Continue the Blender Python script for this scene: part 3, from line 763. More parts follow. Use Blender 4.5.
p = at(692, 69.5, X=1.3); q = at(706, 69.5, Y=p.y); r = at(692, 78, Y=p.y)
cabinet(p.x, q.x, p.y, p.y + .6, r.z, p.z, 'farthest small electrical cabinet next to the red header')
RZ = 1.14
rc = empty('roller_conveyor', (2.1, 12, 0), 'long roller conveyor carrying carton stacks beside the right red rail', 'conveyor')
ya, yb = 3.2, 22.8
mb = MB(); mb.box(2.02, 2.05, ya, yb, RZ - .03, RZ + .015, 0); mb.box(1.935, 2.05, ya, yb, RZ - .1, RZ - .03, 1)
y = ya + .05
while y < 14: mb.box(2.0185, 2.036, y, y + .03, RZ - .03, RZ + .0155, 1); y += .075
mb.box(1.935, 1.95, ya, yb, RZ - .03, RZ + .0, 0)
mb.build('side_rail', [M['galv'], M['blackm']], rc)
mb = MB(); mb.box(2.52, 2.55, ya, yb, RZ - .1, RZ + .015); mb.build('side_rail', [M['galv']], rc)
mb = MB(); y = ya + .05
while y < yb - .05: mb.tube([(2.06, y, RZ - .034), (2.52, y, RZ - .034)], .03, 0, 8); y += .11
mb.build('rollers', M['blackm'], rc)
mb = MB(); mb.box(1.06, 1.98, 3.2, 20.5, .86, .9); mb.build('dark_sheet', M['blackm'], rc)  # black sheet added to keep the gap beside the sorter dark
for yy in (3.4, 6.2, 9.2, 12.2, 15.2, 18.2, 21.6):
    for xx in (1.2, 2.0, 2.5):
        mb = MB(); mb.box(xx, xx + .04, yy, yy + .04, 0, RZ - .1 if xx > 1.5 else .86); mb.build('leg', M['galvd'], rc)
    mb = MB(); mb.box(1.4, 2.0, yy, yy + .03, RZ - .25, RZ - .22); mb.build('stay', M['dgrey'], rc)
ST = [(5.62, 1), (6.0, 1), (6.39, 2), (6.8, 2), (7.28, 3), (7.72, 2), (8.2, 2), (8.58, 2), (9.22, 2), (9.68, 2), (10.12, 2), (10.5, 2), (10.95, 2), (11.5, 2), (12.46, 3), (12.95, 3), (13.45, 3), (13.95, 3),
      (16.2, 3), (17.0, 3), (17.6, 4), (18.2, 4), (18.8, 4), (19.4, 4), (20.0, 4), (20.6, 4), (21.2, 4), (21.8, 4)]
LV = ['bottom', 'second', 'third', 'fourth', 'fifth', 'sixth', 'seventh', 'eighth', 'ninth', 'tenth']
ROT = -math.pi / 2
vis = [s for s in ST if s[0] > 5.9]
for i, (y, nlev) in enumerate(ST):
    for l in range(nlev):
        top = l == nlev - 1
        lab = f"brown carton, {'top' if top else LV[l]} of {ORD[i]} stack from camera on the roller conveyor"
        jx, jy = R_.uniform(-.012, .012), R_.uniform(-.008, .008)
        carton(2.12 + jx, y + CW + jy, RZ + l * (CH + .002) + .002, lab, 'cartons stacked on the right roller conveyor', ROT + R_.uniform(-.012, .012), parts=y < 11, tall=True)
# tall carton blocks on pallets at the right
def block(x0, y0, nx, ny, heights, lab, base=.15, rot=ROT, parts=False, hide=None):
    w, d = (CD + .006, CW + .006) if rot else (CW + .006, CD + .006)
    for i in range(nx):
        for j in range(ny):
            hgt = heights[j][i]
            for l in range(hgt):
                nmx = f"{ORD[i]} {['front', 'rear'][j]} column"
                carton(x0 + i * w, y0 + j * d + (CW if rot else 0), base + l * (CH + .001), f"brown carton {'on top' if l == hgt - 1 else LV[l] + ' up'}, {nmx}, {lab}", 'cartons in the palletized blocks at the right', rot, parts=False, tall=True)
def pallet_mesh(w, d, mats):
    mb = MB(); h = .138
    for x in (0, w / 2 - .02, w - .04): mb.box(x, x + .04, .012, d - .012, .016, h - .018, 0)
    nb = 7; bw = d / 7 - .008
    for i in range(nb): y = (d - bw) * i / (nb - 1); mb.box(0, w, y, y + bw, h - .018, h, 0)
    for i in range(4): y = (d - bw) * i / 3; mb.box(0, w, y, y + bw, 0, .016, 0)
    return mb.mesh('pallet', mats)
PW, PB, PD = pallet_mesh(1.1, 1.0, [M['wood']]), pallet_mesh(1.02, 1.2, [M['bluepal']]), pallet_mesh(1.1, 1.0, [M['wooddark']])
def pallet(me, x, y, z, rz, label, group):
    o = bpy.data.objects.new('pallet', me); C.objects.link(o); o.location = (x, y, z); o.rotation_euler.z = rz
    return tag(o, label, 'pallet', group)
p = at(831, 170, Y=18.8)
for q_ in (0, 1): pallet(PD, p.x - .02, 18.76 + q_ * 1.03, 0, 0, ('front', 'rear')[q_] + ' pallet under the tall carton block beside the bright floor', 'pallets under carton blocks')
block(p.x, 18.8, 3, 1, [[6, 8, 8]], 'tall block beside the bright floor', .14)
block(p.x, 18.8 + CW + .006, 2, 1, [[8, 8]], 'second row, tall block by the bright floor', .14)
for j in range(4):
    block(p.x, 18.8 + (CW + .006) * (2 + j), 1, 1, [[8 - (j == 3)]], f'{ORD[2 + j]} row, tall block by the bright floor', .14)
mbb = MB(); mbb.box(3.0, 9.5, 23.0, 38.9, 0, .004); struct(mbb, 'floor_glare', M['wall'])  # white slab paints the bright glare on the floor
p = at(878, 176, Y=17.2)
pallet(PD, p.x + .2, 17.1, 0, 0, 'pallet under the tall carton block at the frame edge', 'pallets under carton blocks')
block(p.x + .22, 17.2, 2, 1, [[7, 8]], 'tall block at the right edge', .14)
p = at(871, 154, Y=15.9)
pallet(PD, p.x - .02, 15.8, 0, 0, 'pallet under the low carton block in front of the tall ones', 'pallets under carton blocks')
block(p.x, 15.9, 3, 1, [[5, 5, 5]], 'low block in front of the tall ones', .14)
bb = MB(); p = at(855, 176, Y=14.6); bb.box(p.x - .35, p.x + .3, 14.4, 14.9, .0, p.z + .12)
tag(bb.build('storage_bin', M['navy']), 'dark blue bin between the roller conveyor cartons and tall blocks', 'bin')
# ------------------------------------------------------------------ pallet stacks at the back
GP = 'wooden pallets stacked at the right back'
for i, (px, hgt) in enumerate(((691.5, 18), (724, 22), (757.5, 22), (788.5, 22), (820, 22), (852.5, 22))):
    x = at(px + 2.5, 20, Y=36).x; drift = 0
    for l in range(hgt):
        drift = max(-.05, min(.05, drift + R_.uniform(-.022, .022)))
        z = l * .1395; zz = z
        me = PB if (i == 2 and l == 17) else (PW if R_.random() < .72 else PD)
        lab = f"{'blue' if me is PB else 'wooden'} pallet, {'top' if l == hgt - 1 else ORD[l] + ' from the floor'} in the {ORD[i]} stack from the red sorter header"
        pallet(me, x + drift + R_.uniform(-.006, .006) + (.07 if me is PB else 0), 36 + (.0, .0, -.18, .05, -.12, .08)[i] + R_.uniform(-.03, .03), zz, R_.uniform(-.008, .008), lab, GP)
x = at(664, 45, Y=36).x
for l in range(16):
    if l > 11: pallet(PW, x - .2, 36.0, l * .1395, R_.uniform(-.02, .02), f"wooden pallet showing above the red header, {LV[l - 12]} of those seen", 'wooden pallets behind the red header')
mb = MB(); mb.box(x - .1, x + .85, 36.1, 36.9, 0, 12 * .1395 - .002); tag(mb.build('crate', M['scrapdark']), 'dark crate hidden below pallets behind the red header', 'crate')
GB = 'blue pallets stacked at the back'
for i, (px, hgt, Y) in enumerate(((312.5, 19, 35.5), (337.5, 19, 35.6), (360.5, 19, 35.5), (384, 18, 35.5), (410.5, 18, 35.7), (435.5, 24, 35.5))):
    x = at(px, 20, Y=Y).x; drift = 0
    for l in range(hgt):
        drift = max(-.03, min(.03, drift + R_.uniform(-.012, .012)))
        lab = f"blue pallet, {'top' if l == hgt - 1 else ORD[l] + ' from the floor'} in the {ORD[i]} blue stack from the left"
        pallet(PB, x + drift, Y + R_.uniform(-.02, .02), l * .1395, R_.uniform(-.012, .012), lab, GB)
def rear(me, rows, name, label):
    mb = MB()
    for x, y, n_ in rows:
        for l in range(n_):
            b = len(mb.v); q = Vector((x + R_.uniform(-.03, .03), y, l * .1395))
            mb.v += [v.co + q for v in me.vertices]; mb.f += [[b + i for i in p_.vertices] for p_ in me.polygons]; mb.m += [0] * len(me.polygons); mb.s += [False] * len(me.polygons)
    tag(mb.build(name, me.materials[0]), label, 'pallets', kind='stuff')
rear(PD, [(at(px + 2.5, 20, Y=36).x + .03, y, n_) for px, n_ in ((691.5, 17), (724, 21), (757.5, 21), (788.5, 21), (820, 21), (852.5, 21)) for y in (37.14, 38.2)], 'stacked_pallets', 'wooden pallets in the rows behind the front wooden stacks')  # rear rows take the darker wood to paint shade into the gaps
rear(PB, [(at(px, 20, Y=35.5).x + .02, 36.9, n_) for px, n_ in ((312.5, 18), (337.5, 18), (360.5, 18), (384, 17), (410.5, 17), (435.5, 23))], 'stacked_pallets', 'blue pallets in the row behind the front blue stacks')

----

State the count of lines above containing the string "parts", and add nothing to it.

4